‘Anemone’ (2025)


A deeply engrossing, if uneven, sojourn into the realm of reckoning and redemption. The ace in the hole here would be Daniel Day-Lewis, who came out of retirement (in 2017, with the release of “Phantom Thread,” he implied it would be his last film before the camera) to make this deeply emotionally portrait with his writer-director son Ronan in his filmmaking debut. The senior Day-Lewis co-wrote the script, but from the overall scrumptious look and intensity, Ronan is an up-and-comer to watch. The title refers to the delicate and sensitive flower that closes up when touched and is evocative of Day-Lewis’ Ray, who has dropped out of society and is living off the grid in the woods of Northern England. For nearly 20 years, his brother Jem (Sean Bean) has been rearing Ray’s son Brian (Samuel Bottomley, “How to Have Sex”) after marrying Ray’s former lover, Nessa (Samantha Morton).
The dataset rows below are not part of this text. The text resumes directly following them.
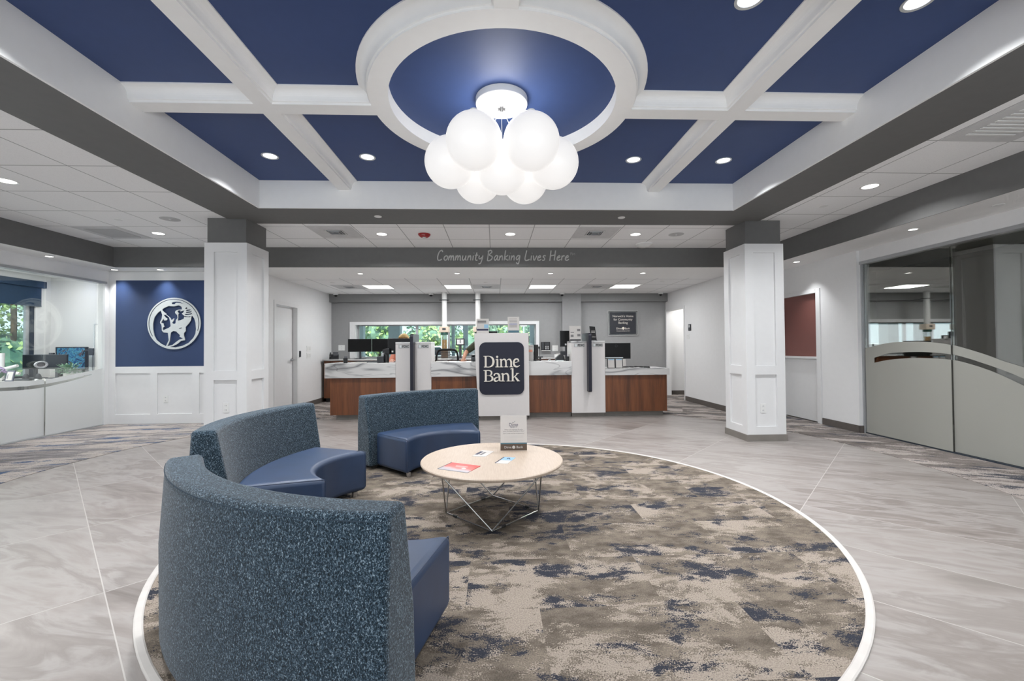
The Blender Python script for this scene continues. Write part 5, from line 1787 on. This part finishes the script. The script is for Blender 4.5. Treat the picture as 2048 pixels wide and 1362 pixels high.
# ================================================================== PEOPLE
def skin_mesh(name, chains, mat, parent, level=2, root=0):
    """chains: list of lists of (x,y,z,r); a point equal to an earlier one is shared"""
    vs, es, rs = [], [], []

    def idx(p):
        for i, q in enumerate(vs):
            if (Vector(q) - Vector(p[:3])).length < 1e-5:
                return i
        vs.append(p[:3]); rs.append(p[3])
        return len(vs) - 1
    for ch in chains:
        ids = [idx(p) for p in ch]
        es += [(a, b) for a, b in zip(ids, ids[1:]) if a != b]
    me = bpy.data.meshes.new(name)
    me.from_pydata(vs, es, [])
    me.materials.append(mat)
    o = bpy.data.objects.new(name, me)
    COL.objects.link(o)
    o.parent = parent
    o.modifiers.new('skin', 'SKIN')
    if not me.skin_vertices:
        bm = bmesh.new(); bm.from_mesh(me)
        bm.verts.layers.skin.verify()
        bm.to_mesh(me); bm.free()
    for i, sv in enumerate(me.skin_vertices[0].data):
        r = rs[i]
        sv.radius = (r, r) if not isinstance(r, tuple) else r
        sv.use_root = (i == root)
    s = o.modifiers.new('sub', 'SUBSURF')
    s.levels = s.render_levels = level
    dg = bpy.context.evaluated_depsgraph_get()
    me2 = bpy.data.meshes.new_from_object(o.evaluated_get(dg))
    o.modifiers.clear()
    o.data = me2
    me2.name = name
    if not me2.materials:
        me2.materials.append(mat)
    me2.polygons.foreach_set('use_smooth', [True] * len(me2.polygons))
    return o


def hand_chains(w, d, side, up=Vector((0, 0, 1)), curl=0.5):
    """wrist w, forward direction d; returns palm and finger chains"""
    d = d.normalized()
    s = d.cross(up).normalized() * side
    n = s.cross(d).normalized() * side
    if n.z < 0:
        n = -n
    palm = w + d * 0.055
    ch = [[(*w, 0.026), (*palm, (0.036))]]
    for k, (off, L) in enumerate(((-0.030, 0.070), (-0.010, 0.080), (0.010, 0.074), (0.030, 0.058))):
        kn = w + d * 0.090 + s * off
        a = kn + d * L * 0.42 - n * L * 0.18 * curl
        b = a + d * L * 0.32 - n * L * 0.36 * curl
        c = b + d * L * 0.16 - n * L * 0.30 * curl
        ch.append([(*palm, 0.036), (*kn, 0.0105), (*a, 0.0095), (*b, 0.0085), (*c, 0.0075)])
    th = w + d * 0.030 - s * 0.034
    t2 = th + d * 0.030 - s * 0.022
    t3 = t2 + d * 0.028 - s * 0.006
    ch.append([(*w, 0.026), (*th, 0.013), (*t2, 0.0105), (*t3, 0.009)])
    return ch


def head_parts(parent, c, f, hairmat, hair_bun=False, skinmat=None):
    """eyes, ears and hair round a head whose centre is c and which looks along f"""
    f = f.normalized()
    up = Vector((0, 0, 1))
    s = f.cross(up).normalized()
    u2 = s.cross(f).normalized()
    for k in (-1, 1):
        e = c + f * 0.088 + s * 0.032 * k + u2 * 0.008
        MB().sphere(tuple(e), 0.012, 12, 8).obj('eye', EYEW, parent, smooth=True)
        MB().sphere(tuple(e + f * 0.008), 0.0065, 10, 6).obj('pupil', BLACK, parent, smooth=True)
    MB().tube([tuple(c + f * 0.094 - u2 * 0.052 + s * 0.022 * k) for k in (-1, 0, 1)], 0.0045, 6).obj('mouth', paint('lips', (160, 92, 84), 0.5) if 'lips' not in globals() else lips, parent)
    m = MB()
    m.sphere((0, 0, 0), 0.108, 24, 14)
    vs = []
    for p in m.v:
        q = Vector(p)
        if q.dot(Vector((0, 1, 0))) > 0.045 and q.z < 0.045:      # leave the face free
            q = Vector((q.x, 0.045, q.z))
        vs.append(tuple(c + s * q.x + f * (q.y - 0.012) + u2 * (q.z * 1.08 + 0.02)))
    m.v = vs
    m.obj('hair', hairmat, parent, smooth=True)


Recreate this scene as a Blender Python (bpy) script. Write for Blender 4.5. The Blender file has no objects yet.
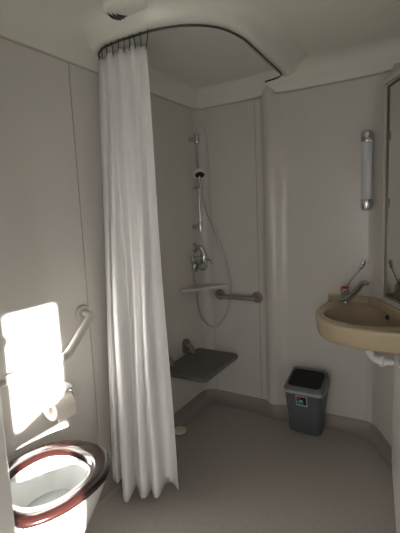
import bpy, bmesh, math, random
from mathutils import Vector, Matrix
R_ = math.radians
random.seed(4)
sc = bpy.context.scene
COL = sc.collection

# ---------------------------------------------------------------- materials
def mat(name, col, rough=.5, metal=0., bump=0., bscale=8., var=0., vscale=3., coat=0., trans=0., spec=.5, sss=0., aniso=None):
    m = bpy.data.materials.new(name); m.use_nodes = True
    nt = m.node_tree; b = nt.nodes['Principled BSDF']
    b.inputs['Base Color'].default_value = (*col, 1)
    b.inputs['Roughness'].default_value = rough
    b.inputs['Metallic'].default_value = metal
    b.inputs['Specular IOR Level'].default_value = spec
    b.inputs['Coat Weight'].default_value = coat
    b.inputs['Coat Roughness'].default_value = .12
    b.inputs['Transmission Weight'].default_value = trans
    tc = nt.nodes.new('ShaderNodeTexCoord')
    mp = nt.nodes.new('ShaderNodeMapping'); nt.links.new(tc.outputs['Object'], mp.inputs['Vector'])
    if aniso: mp.inputs['Scale'].default_value = aniso
    n = nt.nodes.new('ShaderNodeTexNoise'); n.inputs['Scale'].default_value = vscale; n.inputs['Detail'].default_value = 4
    nt.links.new(mp.outputs['Vector'], n.inputs['Vector'])
    r = nt.nodes.new('ShaderNodeValToRGB')
    lo = [max(0, c*(1-var)) for c in col]; hi = [min(1, c*(1+var)) for c in col]
    r.color_ramp.elements[0].position = .3; r.color_ramp.elements[1].position = .7
    r.color_ramp.elements[0].color = (*lo, 1); r.color_ramp.elements[1].color = (*hi, 1)
    nt.links.new(n.outputs['Fac'], r.inputs['Fac']); nt.links.new(r.outputs['Color'], b.inputs['Base Color'])
    if bump:
        n2 = nt.nodes.new('ShaderNodeTexNoise'); n2.inputs['Scale'].default_value = bscale; n2.inputs['Detail'].default_value = 2
        nt.links.new(mp.outputs['Vector'], n2.inputs['Vector'])
        bp = nt.nodes.new('ShaderNodeBump'); bp.inputs['Strength'].default_value = bump; bp.inputs['Distance'].default_value = .02
        nt.links.new(n2.outputs['Fac'], bp.inputs['Height']); nt.links.new(bp.outputs['Normal'], b.inputs['Normal'])
    return m

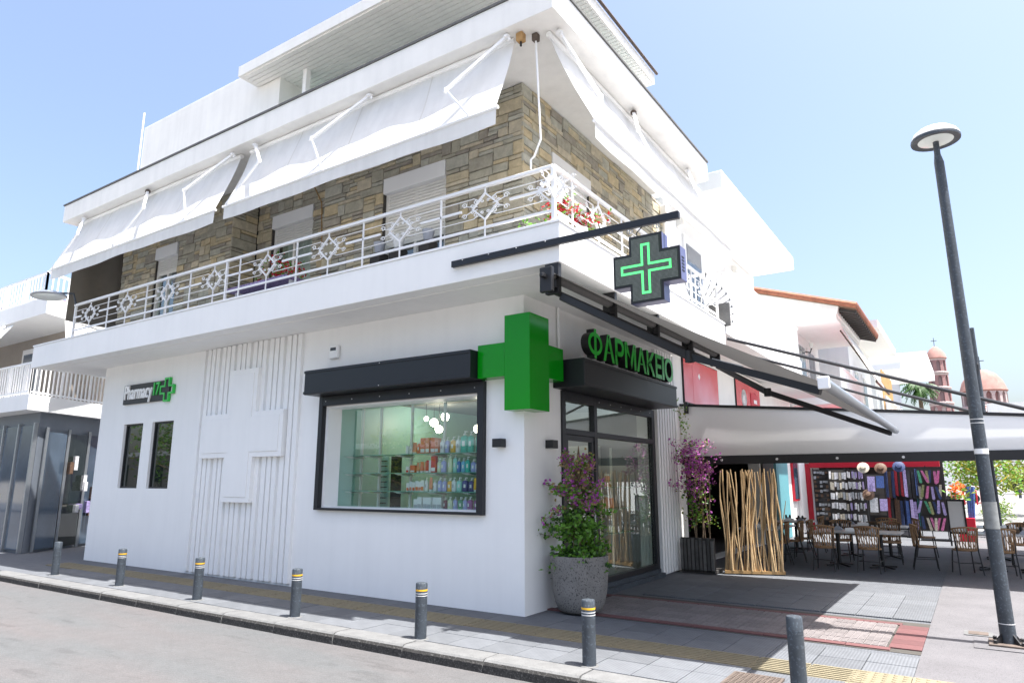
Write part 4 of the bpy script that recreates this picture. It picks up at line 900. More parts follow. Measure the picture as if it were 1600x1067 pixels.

In short, Jem stepped in when Ray stepped out on the pregnant Nessa; Jem ventures out to find Ray now because Brian is struggling. To say why Ray has gone into isolation wouldn’t be a spoiler, but it’s besides the point – involving Ireland’s violent Troubles, with the present-day of “Anemone” set in the early to mid-1990s. Much of the early segments of the film are long, speechless moments between Jem and Ray in the lush, deep forest that offers access to a remote beach and nearby stream. The intensity that defined Day-Lewis and earned him three Best Actor Oscars (the only male lead to do so; Katherine Hepburn notched four) is on full display in the red flicker of his cottage’s fireplace as he delivers two big soliloquies that give us Ray’s “why.” Cutbacks to Nessa and Brian in a distant working-class borough fill out the picture, and Bean and his character know the landscape and their place in it. The film, shot by Ben Fordesman (“Love Lies Bleeding,” “Out of Darkness”) and scored by Bobby Krlic, is a stunning fusion of sound and image – intimate yet expansive with deep eerie chords that conjure wonderment and a haunting sense of foreboding. Not all of it melds, yet it rivets in nearly every frame.